I just recently went natural, so I’m ready to like step outside in the world and just wear my hair natural and just not care about what other people think about me. Even before I started making music, putting myself out there as an artist was the representation of me no longer caring about what people thought about me, and no longer caring about impressing people.
How has your music and subject matter evolved since when you first started? Are you more confident talking about certain things now than when you first started?

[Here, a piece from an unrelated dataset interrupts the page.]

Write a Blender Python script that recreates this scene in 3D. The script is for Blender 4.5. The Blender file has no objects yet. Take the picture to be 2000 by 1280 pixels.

My music evolved mostly in my delivery and my voice. I just want to make sure every word that I’m saying is coming out clearly. My sound, my music evolved mostly based around my tone of voice and the knowledge that I’ve acquired over the years. I’ve always been big on acquiring knowledge over the years that I can apply to my music. I never wanted to get personal in my life. So this time around, I’ve been getting a little bit more personal instead of political or socially conscious, that’s something that I’ll never leave. But back then, I was always talking about conscious issues. I still do in a sense, which you can hear on this new project in my song “Go Off.” I’m talking about some issues, as far as the fabrication of political activism in the media. But then I also have a song about everything that I’ve struggled with in my life so far and what I intend to do from this point moving forward. Sometimes I just want to have fun and live my life carefree with the top down you know. That’s what “Top Down” is about. I tried to show as much range as possible in this project and I have to do that in the future as well.
What is one lesson that you’ve learned from when you first started out as an artist up to now?
I guess just follow my own preference and my own style. I never really had a problem with doing that and I never really followed a trend to get noticed by people. Now, I’m not calling out anyone who does that. I just don’t want to be looked at as a woman who raps and be assumed to talk about certain things automatically. I don’t want to be stereotyped as a woman who creates hip hop music. So that would be the lesson — to kind of stay true to my craft as much as possible.